-- Data provided start --

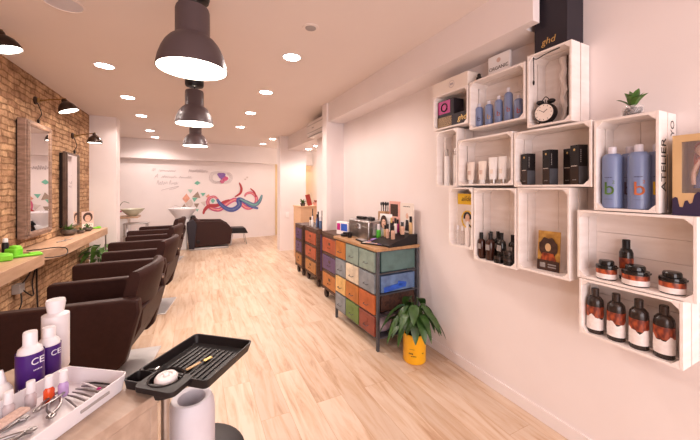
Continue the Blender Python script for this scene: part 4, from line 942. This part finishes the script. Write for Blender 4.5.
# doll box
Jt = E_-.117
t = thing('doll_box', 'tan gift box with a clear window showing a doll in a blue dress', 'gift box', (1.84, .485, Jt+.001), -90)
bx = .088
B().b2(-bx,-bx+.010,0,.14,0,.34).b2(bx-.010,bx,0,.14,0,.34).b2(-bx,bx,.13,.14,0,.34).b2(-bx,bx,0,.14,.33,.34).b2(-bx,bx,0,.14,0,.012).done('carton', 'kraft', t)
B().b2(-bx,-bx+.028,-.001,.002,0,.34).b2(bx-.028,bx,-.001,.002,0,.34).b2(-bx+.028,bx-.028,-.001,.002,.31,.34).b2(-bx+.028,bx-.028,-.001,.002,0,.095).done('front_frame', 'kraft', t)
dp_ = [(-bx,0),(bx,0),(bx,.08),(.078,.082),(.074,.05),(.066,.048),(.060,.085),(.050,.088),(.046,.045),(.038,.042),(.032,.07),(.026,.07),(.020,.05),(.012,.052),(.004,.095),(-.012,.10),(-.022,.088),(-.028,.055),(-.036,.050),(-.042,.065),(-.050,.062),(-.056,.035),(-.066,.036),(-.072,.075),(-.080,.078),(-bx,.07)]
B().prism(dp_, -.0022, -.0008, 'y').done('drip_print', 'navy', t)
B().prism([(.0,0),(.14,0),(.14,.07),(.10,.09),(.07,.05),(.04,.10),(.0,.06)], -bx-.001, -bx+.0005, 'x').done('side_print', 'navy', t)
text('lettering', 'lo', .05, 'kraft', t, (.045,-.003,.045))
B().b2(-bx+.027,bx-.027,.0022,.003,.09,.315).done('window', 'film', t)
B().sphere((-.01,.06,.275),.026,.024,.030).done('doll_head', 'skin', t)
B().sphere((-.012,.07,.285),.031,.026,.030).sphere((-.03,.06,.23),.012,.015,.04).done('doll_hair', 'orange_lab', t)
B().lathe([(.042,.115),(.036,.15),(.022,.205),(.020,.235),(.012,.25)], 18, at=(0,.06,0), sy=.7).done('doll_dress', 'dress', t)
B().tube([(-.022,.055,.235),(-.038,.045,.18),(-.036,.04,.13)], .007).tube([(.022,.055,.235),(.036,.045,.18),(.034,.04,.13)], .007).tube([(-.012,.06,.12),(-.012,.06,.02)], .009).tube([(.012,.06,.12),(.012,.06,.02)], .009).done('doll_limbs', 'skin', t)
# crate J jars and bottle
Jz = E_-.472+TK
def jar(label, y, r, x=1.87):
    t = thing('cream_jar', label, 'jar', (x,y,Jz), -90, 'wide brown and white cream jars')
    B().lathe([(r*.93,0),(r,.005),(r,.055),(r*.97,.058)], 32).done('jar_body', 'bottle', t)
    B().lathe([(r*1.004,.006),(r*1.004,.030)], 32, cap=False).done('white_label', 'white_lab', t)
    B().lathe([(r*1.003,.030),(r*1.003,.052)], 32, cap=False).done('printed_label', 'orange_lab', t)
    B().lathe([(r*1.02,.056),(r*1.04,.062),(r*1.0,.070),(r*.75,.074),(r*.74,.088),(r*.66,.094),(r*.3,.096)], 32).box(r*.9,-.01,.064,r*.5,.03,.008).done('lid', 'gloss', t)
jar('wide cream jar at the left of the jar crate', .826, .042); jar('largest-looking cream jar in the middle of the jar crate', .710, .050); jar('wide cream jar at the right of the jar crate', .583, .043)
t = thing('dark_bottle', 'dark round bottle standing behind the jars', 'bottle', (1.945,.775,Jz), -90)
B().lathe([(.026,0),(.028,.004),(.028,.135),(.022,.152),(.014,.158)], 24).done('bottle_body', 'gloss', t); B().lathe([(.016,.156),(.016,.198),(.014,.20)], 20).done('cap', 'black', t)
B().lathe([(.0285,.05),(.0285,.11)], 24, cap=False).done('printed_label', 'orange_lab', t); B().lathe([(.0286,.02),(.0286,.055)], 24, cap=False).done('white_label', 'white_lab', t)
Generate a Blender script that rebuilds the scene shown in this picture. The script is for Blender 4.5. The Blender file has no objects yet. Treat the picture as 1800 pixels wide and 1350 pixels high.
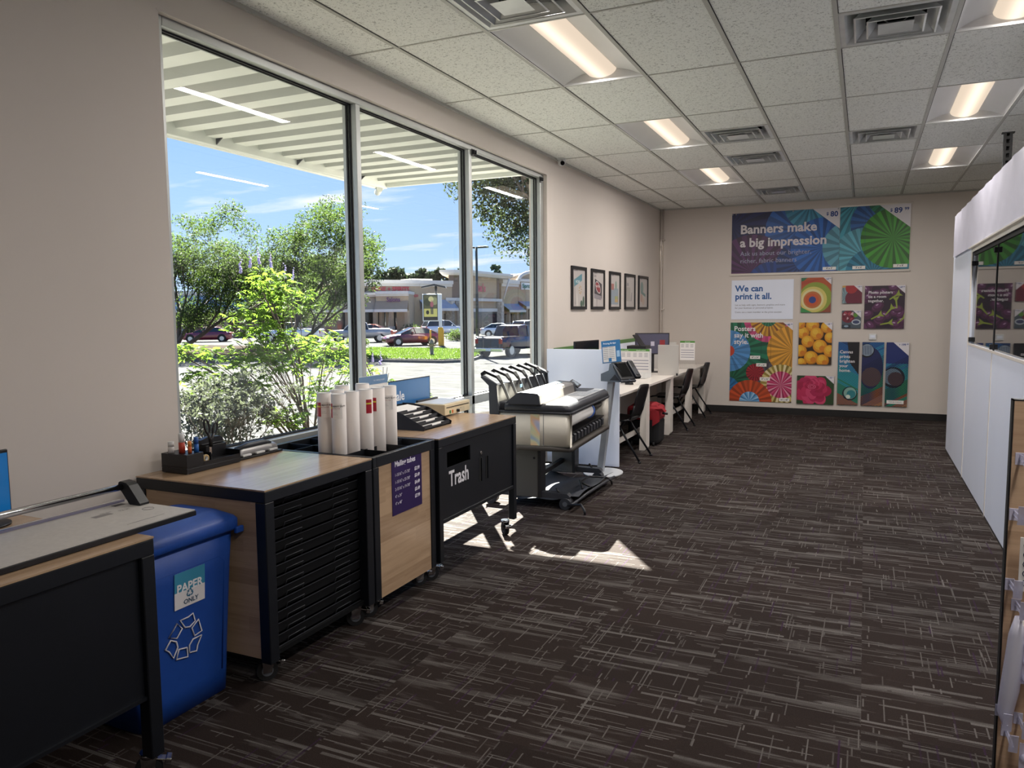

-- Data provided end --

Problem >>
Reproduce every line above as written, skipping pictures.

Problem solution >>
Continue the Blender Python script for this scene: part 4, from line 942. This part finishes the script. Write for Blender 4.5.
# doll box
Jt = E_-.117
t = thing('doll_box', 'tan gift box with a clear window showing a doll in a blue dress', 'gift box', (1.84, .485, Jt+.001), -90)
bx = .088
B().b2(-bx,-bx+.010,0,.14,0,.34).b2(bx-.010,bx,0,.14,0,.34).b2(-bx,bx,.13,.14,0,.34).b2(-bx,bx,0,.14,.33,.34).b2(-bx,bx,0,.14,0,.012).done('carton', 'kraft', t)
B().b2(-bx,-bx+.028,-.001,.002,0,.34).b2(bx-.028,bx,-.001,.002,0,.34).b2(-bx+.028,bx-.028,-.001,.002,.31,.34).b2(-bx+.028,bx-.028,-.001,.002,0,.095).done('front_frame', 'kraft', t)
dp_ = [(-bx,0),(bx,0),(bx,.08),(.078,.082),(.074,.05),(.066,.048),(.060,.085),(.050,.088),(.046,.045),(.038,.042),(.032,.07),(.026,.07),(.020,.05),(.012,.052),(.004,.095),(-.012,.10),(-.022,.088),(-.028,.055),(-.036,.050),(-.042,.065),(-.050,.062),(-.056,.035),(-.066,.036),(-.072,.075),(-.080,.078),(-bx,.07)]
B().prism(dp_, -.0022, -.0008, 'y').done('drip_print', 'navy', t)
B().prism([(.0,0),(.14,0),(.14,.07),(.10,.09),(.07,.05),(.04,.10),(.0,.06)], -bx-.001, -bx+.0005, 'x').done('side_print', 'navy', t)
text('lettering', 'lo', .05, 'kraft', t, (.045,-.003,.045))
B().b2(-bx+.027,bx-.027,.0022,.003,.09,.315).done('window', 'film', t)
B().sphere((-.01,.06,.275),.026,.024,.030).done('doll_head', 'skin', t)
B().sphere((-.012,.07,.285),.031,.026,.030).sphere((-.03,.06,.23),.012,.015,.04).done('doll_hair', 'orange_lab', t)
B().lathe([(.042,.115),(.036,.15),(.022,.205),(.020,.235),(.012,.25)], 18, at=(0,.06,0), sy=.7).done('doll_dress', 'dress', t)
B().tube([(-.022,.055,.235),(-.038,.045,.18),(-.036,.04,.13)], .007).tube([(.022,.055,.235),(.036,.045,.18),(.034,.04,.13)], .007).tube([(-.012,.06,.12),(-.012,.06,.02)], .009).tube([(.012,.06,.12),(.012,.06,.02)], .009).done('doll_limbs', 'skin', t)
# crate J jars and bottle
Jz = E_-.472+TK
def jar(label, y, r, x=1.87):
    t = thing('cream_jar', label, 'jar', (x,y,Jz), -90, 'wide brown and white cream jars')
    B().lathe([(r*.93,0),(r,.005),(r,.055),(r*.97,.058)], 32).done('jar_body', 'bottle', t)
    B().lathe([(r*1.004,.006),(r*1.004,.030)], 32, cap=False).done('white_label', 'white_lab', t)
    B().lathe([(r*1.003,.030),(r*1.003,.052)], 32, cap=False).done('printed_label', 'orange_lab', t)
    B().lathe([(r*1.02,.056),(r*1.04,.062),(r*1.0,.070),(r*.75,.074),(r*.74,.088),(r*.66,.094),(r*.3,.096)], 32).box(r*.9,-.01,.064,r*.5,.03,.008).done('lid', 'gloss', t)
jar('wide cream jar at the left of the jar crate', .826, .042); jar('largest-looking cream jar in the middle of the jar crate', .710, .050); jar('wide cream jar at the right of the jar crate', .583, .043)
t = thing('dark_bottle', 'dark round bottle standing behind the jars', 'bottle', (1.945,.775,Jz), -90)
B().lathe([(.026,0),(.028,.004),(.028,.135),(.022,.152),(.014,.158)], 24).done('bottle_body', 'gloss', t); B().lathe([(.016,.156),(.016,.198),(.014,.20)], 20).done('cap', 'black', t)
B().lathe([(.0285,.05),(.0285,.11)], 24, cap=False).done('printed_label', 'orange_lab', t); B().lathe([(.0286,.02),(.0286,.055)], 24, cap=False).done('white_label', 'white_lab', t)
Generate a Blender script that rebuilds the scene shown in this picture. The script is for Blender 4.5. The Blender file has no objects yet. Treat the picture as 1800 pixels wide and 1350 pixels high.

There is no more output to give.